**Work required**
Leave out the pictures and repeat the rest of the material exactly.

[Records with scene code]
──────────────────────────────

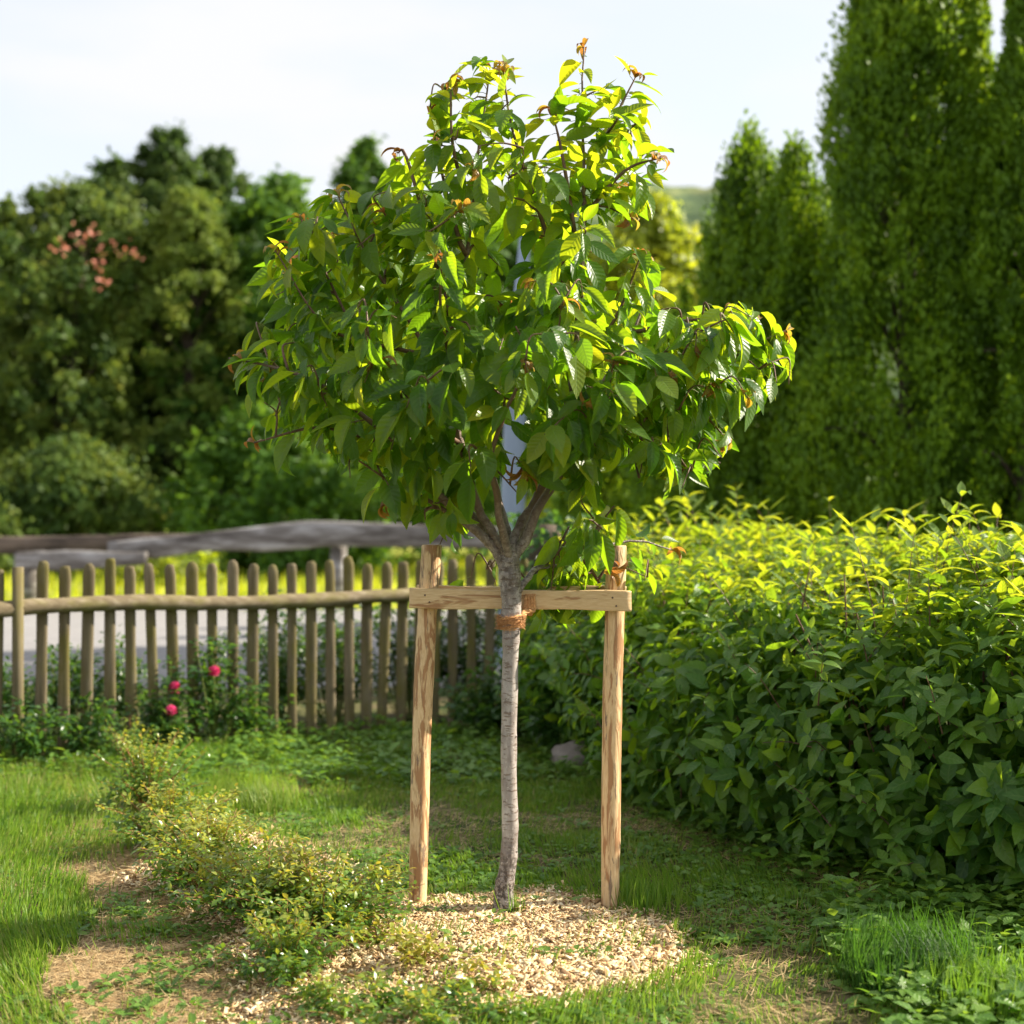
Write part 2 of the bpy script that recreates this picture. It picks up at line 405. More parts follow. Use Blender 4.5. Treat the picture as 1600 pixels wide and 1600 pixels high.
def stakemat(name, scale, seed, grey, brown=0.50):
    """peeled pole: pale sapwood, brown strips of inner bark, grey bark remnants, fine grain"""
    m, nt, b = newmat(name); L = nt.links.new
    tc = nt.nodes.new('ShaderNodeTexCoord')
    def noise(sc, loc, det=5, ro=0.55, dist=0.0):
        mp = nt.nodes.new('ShaderNodeMapping'); mp.inputs['Scale'].default_value = sc; mp.inputs['Location'].default_value = loc
        n = nt.nodes.new('ShaderNodeTexNoise'); n.inputs['Scale'].default_value = 1; n.inputs['Detail'].default_value = det; n.inputs['Roughness'].default_value = ro
        n.inputs['Distortion'].default_value = dist
        L(tc.outputs['Object'], mp.inputs[0]); L(mp.outputs[0], n.inputs['Vector']); return n.outputs['Fac']
    fine = noise(tuple(s * 7 for s in scale), (seed, 0, 0), 3)
    broad = noise(scale, (seed + 2, 5, 0), 5, 0.6, 0.5)
    gr = noise(tuple(s * 0.9 for s in scale), (seed + 9, 1, 4), 6, 0.7, 0.3)
    r = ramp(nt, [(0.3, (0.60, 0.40, 0.20)), (0.7, (0.74, 0.55, 0.32))]); L(fine, r.inputs[0])
    rb = ramp(nt, [(brown, (0, 0, 0)), (brown + 0.06, (1, 1, 1))]); L(broad, rb.inputs[0])
    m1 = nt.nodes.new('ShaderNodeMix'); m1.data_type = 'RGBA'; m1.inputs[7].default_value = (0.36, 0.18, 0.08, 1)
    L(math_n(nt, 'MULTIPLY', rb.outputs[0], 0.9), m1.inputs[0]); L(r.outputs[0], m1.inputs[6])
    rg = ramp(nt, [(grey, (0, 0, 0)), (grey + 0.05, (1, 1, 1))]); L(gr, rg.inputs[0])
    m2 = nt.nodes.new('ShaderNodeMix'); m2.data_type = 'RGBA'; m2.inputs[7].default_value = (0.20, 0.14, 0.10, 1)
    L(math_n(nt, 'MULTIPLY', rg.outputs[0], 0.85), m2.inputs[0]); L(m1.outputs[2], m2.inputs[6])
    L(m2.outputs[2], b.inputs['Base Color']); b.inputs['Roughness'].default_value = 0.6; b.inputs['Specular IOR Level'].default_value = 0.3
    bp = nt.nodes.new('ShaderNodeBump'); bp.inputs['Strength'].default_value = 0.45; bp.inputs['Distance'].default_value = 0.003
    h = math_n(nt, 'ADD', math_n(nt, 'MULTIPLY', fine, 0.5), math_n(nt, 'ADD', rb.outputs[0], rg.outputs[0]))
    L(h, bp.inputs['Height']); L(bp.outputs[0], b.inputs['Normal'])
    return m
M['stake_a'] = stakemat('peeled_stake', (40, 40, 6.5), 0, 0.56, 0.48)
M['stake_b'] = stakemat('peeled_stake_lighter', (38, 38, 5.0), 11, 0.575, 0.49)
M['beam'] = stakemat('sawn_crossbeam', (3.4, 30, 30), 5, 0.64, 0.57)

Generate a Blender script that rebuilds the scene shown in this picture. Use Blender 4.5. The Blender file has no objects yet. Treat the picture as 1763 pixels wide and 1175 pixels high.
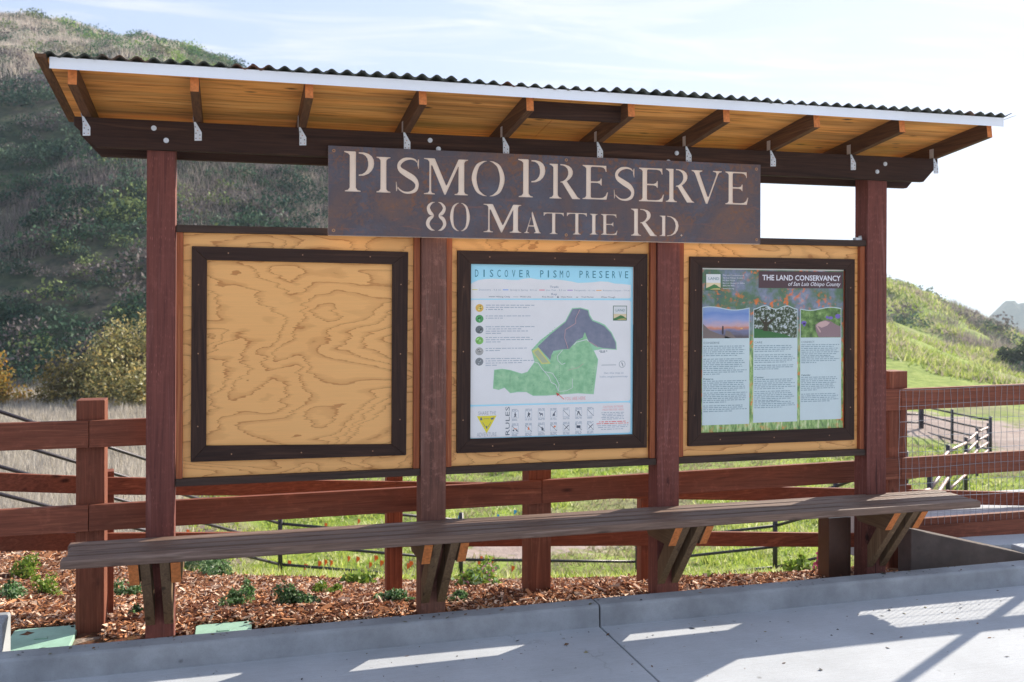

──────────────────────────────

**Complete response**
Write part 2 of the bpy script that recreates this picture. It picks up at line 405. More parts follow. Use Blender 4.5. Treat the picture as 1600 pixels wide and 1600 pixels high.
def stakemat(name, scale, seed, grey, brown=0.50):
    """peeled pole: pale sapwood, brown strips of inner bark, grey bark remnants, fine grain"""
    m, nt, b = newmat(name); L = nt.links.new
    tc = nt.nodes.new('ShaderNodeTexCoord')
    def noise(sc, loc, det=5, ro=0.55, dist=0.0):
        mp = nt.nodes.new('ShaderNodeMapping'); mp.inputs['Scale'].default_value = sc; mp.inputs['Location'].default_value = loc
        n = nt.nodes.new('ShaderNodeTexNoise'); n.inputs['Scale'].default_value = 1; n.inputs['Detail'].default_value = det; n.inputs['Roughness'].default_value = ro
        n.inputs['Distortion'].default_value = dist
        L(tc.outputs['Object'], mp.inputs[0]); L(mp.outputs[0], n.inputs['Vector']); return n.outputs['Fac']
    fine = noise(tuple(s * 7 for s in scale), (seed, 0, 0), 3)
    broad = noise(scale, (seed + 2, 5, 0), 5, 0.6, 0.5)
    gr = noise(tuple(s * 0.9 for s in scale), (seed + 9, 1, 4), 6, 0.7, 0.3)
    r = ramp(nt, [(0.3, (0.60, 0.40, 0.20)), (0.7, (0.74, 0.55, 0.32))]); L(fine, r.inputs[0])
    rb = ramp(nt, [(brown, (0, 0, 0)), (brown + 0.06, (1, 1, 1))]); L(broad, rb.inputs[0])
    m1 = nt.nodes.new('ShaderNodeMix'); m1.data_type = 'RGBA'; m1.inputs[7].default_value = (0.36, 0.18, 0.08, 1)
    L(math_n(nt, 'MULTIPLY', rb.outputs[0], 0.9), m1.inputs[0]); L(r.outputs[0], m1.inputs[6])
    rg = ramp(nt, [(grey, (0, 0, 0)), (grey + 0.05, (1, 1, 1))]); L(gr, rg.inputs[0])
    m2 = nt.nodes.new('ShaderNodeMix'); m2.data_type = 'RGBA'; m2.inputs[7].default_value = (0.20, 0.14, 0.10, 1)
    L(math_n(nt, 'MULTIPLY', rg.outputs[0], 0.85), m2.inputs[0]); L(m1.outputs[2], m2.inputs[6])
    L(m2.outputs[2], b.inputs['Base Color']); b.inputs['Roughness'].default_value = 0.6; b.inputs['Specular IOR Level'].default_value = 0.3
    bp = nt.nodes.new('ShaderNodeBump'); bp.inputs['Strength'].default_value = 0.45; bp.inputs['Distance'].default_value = 0.003
    h = math_n(nt, 'ADD', math_n(nt, 'MULTIPLY', fine, 0.5), math_n(nt, 'ADD', rb.outputs[0], rg.outputs[0]))
    L(h, bp.inputs['Height']); L(bp.outputs[0], b.inputs['Normal'])
    return m
M['stake_a'] = stakemat('peeled_stake', (40, 40, 6.5), 0, 0.56, 0.48)
M['stake_b'] = stakemat('peeled_stake_lighter', (38, 38, 5.0), 11, 0.575, 0.49)
M['beam'] = stakemat('sawn_crossbeam', (3.4, 30, 30), 5, 0.64, 0.57)

Generate a Blender script that rebuilds the scene shown in this picture. Use Blender 4.5. The Blender file has no objects yet. Treat the picture as 1763 pixels wide and 1175 pixels high.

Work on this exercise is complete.